··· Exercise inputs

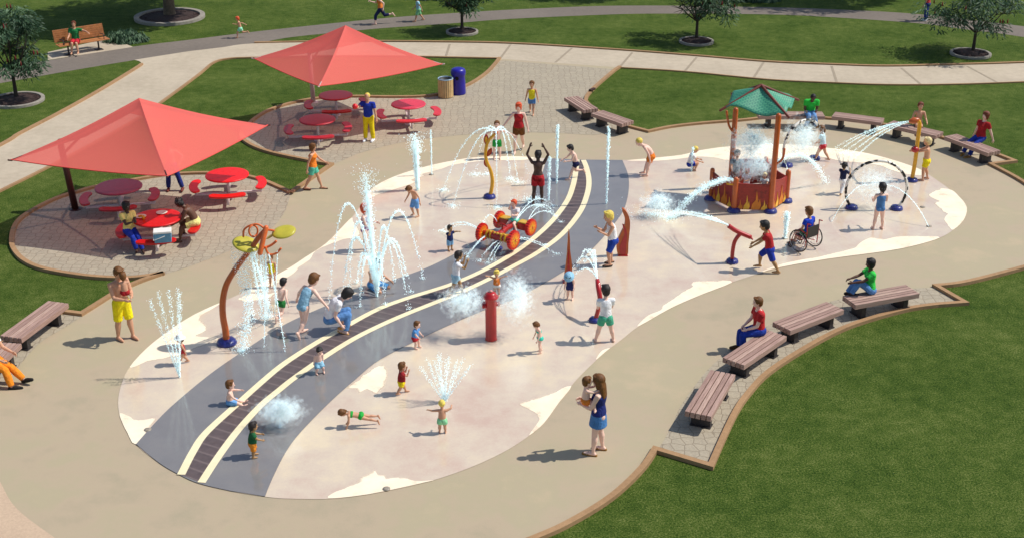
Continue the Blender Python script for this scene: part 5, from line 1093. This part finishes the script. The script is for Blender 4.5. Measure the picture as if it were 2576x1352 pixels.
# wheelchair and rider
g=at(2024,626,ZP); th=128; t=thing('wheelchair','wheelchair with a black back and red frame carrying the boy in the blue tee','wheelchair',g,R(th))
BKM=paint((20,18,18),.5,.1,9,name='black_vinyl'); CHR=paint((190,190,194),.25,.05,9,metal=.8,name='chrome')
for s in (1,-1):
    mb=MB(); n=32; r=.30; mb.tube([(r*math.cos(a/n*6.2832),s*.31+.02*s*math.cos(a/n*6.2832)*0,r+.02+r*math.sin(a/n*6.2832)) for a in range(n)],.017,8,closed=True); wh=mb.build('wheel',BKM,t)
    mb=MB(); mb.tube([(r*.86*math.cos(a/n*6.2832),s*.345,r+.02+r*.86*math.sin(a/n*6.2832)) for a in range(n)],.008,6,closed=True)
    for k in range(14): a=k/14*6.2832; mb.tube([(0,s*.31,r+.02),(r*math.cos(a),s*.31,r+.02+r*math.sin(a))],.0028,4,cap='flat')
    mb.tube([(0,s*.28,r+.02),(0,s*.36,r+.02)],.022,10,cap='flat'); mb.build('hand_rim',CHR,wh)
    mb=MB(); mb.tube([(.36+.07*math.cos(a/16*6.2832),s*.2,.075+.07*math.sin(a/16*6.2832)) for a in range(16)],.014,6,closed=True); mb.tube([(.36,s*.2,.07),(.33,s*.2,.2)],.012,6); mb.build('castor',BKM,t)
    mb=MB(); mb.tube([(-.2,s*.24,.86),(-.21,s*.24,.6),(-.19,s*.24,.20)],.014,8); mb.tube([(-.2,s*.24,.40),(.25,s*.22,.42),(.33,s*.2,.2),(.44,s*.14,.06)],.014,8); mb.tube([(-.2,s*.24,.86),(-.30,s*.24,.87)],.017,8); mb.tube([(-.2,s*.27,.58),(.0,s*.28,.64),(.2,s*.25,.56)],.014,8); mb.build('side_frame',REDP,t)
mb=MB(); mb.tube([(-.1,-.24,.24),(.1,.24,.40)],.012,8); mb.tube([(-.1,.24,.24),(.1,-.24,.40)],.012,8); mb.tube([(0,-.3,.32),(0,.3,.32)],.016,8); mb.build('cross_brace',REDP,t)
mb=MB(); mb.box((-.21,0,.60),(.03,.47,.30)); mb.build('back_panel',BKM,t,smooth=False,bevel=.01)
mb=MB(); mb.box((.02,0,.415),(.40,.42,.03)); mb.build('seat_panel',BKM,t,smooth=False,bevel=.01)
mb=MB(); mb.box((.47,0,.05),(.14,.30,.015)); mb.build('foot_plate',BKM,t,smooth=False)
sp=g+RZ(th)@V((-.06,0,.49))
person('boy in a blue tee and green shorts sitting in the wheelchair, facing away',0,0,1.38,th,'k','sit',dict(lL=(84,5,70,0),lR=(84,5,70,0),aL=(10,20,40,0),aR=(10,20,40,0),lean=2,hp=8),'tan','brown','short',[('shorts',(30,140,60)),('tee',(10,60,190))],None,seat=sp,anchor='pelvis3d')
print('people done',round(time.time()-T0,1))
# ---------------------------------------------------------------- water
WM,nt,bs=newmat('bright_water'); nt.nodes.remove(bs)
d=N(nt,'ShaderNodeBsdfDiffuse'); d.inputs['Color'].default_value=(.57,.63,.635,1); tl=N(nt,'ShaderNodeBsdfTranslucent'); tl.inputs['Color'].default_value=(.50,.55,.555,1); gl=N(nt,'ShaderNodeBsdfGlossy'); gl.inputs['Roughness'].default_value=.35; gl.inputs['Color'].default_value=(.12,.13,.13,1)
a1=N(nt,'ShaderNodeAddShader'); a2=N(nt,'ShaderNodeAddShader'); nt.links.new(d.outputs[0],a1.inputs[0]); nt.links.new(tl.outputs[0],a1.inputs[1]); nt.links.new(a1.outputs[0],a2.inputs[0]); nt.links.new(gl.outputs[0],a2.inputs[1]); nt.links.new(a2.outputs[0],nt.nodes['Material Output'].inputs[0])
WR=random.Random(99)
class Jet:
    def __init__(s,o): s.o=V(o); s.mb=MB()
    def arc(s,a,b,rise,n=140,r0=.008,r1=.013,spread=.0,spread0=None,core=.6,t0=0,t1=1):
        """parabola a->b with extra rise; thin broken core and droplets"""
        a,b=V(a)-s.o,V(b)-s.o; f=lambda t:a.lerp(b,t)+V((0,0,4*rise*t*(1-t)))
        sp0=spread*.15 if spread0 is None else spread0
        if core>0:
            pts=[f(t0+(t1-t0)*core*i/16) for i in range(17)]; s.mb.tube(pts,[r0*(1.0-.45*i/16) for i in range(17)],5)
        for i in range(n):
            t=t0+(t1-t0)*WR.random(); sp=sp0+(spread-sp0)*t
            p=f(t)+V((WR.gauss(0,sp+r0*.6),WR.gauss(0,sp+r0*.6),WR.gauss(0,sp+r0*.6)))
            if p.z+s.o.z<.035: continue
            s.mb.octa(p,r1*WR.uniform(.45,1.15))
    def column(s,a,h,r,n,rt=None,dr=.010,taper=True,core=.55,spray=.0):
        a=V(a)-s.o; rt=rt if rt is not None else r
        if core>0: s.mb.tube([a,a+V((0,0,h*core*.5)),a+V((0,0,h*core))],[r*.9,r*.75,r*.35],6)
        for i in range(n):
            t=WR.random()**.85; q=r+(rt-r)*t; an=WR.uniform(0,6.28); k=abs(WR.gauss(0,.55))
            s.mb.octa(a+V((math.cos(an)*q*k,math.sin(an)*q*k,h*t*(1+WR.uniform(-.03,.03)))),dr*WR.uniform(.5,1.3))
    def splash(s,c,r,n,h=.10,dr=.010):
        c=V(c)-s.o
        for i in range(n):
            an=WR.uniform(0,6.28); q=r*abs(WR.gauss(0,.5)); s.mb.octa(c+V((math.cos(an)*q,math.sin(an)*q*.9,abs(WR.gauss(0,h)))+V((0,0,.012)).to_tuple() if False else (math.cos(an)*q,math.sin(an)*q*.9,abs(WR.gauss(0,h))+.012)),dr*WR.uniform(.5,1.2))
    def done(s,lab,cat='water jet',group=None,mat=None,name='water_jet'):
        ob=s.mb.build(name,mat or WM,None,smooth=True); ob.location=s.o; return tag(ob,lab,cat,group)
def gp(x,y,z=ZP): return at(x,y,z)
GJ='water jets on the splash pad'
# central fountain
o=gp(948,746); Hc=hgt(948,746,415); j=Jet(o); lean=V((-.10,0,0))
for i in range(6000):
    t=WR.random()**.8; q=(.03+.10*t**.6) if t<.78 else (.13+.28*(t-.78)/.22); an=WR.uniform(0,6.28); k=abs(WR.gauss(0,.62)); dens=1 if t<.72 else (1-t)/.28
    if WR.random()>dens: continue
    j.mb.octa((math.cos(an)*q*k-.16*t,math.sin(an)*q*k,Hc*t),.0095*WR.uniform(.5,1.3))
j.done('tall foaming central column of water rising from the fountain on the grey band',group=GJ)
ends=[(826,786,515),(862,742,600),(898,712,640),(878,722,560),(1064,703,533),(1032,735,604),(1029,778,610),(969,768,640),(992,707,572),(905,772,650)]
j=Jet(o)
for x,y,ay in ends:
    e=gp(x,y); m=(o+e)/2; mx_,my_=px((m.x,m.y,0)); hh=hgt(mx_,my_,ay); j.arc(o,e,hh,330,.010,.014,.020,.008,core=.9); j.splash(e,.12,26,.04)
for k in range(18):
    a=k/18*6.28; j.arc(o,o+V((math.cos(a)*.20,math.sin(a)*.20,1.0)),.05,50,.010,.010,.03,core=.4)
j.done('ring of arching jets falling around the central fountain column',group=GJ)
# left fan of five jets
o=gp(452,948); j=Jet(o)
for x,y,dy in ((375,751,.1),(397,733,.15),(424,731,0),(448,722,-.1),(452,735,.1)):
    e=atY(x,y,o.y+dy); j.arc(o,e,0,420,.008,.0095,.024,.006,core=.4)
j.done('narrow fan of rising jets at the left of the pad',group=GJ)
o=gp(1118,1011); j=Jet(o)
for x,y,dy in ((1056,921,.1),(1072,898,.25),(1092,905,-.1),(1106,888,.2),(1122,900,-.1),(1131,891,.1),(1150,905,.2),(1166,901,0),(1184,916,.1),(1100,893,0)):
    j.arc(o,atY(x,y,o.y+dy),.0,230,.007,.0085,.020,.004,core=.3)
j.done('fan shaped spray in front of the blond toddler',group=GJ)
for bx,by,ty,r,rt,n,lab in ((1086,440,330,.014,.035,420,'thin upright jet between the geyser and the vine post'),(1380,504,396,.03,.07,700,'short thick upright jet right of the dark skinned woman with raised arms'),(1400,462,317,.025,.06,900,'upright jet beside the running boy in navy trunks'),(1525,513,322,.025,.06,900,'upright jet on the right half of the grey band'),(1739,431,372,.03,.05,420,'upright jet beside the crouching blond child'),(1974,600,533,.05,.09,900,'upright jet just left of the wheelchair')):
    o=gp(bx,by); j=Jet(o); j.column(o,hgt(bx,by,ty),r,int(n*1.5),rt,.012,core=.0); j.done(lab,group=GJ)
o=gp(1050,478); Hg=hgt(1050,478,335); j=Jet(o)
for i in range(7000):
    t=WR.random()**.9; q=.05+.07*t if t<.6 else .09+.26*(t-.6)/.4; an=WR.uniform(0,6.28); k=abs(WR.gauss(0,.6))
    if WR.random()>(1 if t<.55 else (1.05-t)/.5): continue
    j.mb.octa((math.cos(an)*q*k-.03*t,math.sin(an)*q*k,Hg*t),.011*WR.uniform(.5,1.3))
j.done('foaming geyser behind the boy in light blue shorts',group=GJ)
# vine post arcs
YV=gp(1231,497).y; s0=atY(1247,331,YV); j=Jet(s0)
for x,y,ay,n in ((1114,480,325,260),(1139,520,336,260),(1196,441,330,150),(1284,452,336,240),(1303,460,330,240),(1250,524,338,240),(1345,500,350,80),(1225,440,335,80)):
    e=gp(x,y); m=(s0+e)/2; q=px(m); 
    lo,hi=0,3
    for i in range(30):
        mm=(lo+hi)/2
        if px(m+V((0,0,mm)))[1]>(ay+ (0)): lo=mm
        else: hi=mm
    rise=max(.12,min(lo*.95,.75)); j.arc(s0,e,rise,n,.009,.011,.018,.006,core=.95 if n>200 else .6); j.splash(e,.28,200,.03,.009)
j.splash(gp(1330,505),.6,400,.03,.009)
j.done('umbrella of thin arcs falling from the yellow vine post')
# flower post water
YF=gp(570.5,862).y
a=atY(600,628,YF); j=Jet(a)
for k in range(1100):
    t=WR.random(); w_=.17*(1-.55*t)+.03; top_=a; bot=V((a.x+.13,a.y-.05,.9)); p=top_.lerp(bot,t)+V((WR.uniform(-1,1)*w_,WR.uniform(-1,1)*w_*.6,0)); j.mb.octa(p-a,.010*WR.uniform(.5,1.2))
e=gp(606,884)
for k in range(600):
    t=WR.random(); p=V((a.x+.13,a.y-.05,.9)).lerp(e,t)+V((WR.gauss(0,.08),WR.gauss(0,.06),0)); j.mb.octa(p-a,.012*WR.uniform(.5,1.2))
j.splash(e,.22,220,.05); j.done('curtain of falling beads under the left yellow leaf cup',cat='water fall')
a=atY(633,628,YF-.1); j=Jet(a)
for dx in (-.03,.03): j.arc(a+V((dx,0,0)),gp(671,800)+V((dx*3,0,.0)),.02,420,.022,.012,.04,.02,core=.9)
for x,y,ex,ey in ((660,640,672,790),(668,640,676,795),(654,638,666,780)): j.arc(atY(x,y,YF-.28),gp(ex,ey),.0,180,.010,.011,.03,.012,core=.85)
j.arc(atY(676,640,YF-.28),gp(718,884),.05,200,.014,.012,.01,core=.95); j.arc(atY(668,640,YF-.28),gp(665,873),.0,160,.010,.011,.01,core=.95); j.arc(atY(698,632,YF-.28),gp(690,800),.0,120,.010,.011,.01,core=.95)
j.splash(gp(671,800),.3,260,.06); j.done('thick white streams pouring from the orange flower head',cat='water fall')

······
··· Exercise inputs

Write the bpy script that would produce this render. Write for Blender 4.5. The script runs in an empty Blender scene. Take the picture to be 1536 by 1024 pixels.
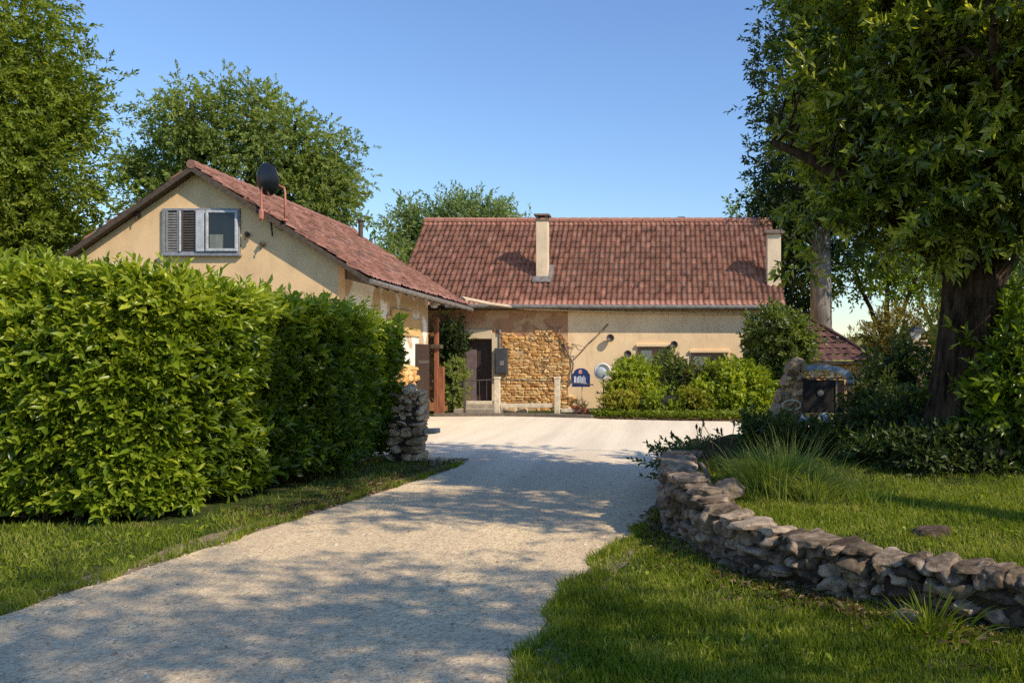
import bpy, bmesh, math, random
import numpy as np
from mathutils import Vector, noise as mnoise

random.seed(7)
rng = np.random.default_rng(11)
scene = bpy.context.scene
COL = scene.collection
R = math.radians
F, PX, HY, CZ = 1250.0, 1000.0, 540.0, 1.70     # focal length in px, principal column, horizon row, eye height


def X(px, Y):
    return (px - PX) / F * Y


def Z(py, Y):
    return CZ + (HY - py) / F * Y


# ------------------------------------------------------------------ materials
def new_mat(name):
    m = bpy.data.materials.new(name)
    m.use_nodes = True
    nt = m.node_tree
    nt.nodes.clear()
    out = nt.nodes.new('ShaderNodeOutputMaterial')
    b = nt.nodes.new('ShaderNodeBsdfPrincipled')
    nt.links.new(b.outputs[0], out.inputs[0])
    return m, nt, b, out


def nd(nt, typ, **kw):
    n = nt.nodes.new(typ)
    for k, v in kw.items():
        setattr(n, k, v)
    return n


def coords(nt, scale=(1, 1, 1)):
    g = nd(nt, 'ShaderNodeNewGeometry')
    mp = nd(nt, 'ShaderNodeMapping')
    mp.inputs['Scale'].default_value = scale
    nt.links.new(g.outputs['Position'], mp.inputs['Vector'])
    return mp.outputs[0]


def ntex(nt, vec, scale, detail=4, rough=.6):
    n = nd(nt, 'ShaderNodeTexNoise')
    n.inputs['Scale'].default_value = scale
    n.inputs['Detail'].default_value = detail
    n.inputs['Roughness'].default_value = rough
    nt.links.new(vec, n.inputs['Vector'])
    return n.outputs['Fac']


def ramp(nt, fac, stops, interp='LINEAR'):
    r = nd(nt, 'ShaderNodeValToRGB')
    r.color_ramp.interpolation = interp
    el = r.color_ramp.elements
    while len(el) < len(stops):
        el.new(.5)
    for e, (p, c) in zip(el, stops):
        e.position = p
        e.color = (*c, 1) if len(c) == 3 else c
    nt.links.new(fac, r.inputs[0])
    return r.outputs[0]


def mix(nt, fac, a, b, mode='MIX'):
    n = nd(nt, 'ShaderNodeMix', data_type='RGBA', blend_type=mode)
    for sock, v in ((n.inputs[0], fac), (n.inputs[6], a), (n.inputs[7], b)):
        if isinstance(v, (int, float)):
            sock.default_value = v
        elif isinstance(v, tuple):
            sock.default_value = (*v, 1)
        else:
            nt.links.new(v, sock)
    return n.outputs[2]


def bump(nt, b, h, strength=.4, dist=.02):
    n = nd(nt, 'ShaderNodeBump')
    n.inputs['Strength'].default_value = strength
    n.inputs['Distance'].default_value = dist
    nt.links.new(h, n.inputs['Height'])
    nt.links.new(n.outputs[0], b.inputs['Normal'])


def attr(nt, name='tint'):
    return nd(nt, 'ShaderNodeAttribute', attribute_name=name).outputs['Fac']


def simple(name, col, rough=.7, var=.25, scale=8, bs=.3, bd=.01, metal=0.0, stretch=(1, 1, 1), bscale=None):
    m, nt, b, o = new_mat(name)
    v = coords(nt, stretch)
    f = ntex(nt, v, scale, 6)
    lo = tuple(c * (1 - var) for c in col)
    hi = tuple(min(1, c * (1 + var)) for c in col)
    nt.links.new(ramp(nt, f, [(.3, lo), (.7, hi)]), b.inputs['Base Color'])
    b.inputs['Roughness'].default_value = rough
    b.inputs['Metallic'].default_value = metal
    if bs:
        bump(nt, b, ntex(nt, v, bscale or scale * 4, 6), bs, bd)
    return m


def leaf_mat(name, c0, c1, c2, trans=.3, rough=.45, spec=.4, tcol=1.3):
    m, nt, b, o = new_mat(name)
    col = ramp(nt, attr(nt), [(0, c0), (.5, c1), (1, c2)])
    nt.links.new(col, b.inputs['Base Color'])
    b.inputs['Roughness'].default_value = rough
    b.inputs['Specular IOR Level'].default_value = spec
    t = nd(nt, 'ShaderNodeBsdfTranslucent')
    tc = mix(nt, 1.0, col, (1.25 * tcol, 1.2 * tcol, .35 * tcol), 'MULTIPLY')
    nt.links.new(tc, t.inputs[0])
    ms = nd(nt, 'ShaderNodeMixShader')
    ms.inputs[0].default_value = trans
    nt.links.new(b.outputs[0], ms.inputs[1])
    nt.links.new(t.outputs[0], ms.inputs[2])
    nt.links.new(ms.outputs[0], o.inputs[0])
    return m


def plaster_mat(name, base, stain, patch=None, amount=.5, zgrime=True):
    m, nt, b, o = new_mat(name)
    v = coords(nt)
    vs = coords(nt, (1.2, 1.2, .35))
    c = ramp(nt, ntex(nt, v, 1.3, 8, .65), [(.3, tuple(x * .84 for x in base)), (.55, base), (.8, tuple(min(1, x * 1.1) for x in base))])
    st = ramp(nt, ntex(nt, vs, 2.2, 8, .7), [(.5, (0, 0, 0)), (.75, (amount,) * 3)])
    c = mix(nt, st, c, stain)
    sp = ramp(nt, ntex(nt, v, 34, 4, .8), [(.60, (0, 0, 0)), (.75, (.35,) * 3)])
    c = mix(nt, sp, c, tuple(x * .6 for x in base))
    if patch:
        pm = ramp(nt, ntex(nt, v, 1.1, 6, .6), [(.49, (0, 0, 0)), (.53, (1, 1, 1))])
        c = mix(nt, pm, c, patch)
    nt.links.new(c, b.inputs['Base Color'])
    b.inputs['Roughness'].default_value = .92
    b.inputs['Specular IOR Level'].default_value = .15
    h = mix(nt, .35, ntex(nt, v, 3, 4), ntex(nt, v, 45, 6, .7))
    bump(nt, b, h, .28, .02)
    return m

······

### What needs to be done
Repeat only the lines from the one holding "Write the bpy" to the one holding "return CZ + (HY - py) / F * Y", both ends included, and drop the images.

### Task solution
Write the bpy script that would produce this render. Write for Blender 4.5. The script runs in an empty Blender scene. Take the picture to be 1536 by 1024 pixels.
import bpy, bmesh, math, random
import numpy as np
from mathutils import Vector, noise as mnoise

random.seed(7)
rng = np.random.default_rng(11)
scene = bpy.context.scene
COL = scene.collection
R = math.radians
F, PX, HY, CZ = 1250.0, 1000.0, 540.0, 1.70     # focal length in px, principal column, horizon row, eye height


def X(px, Y):
    return (px - PX) / F * Y


def Z(py, Y):
    return CZ + (HY - py) / F * Y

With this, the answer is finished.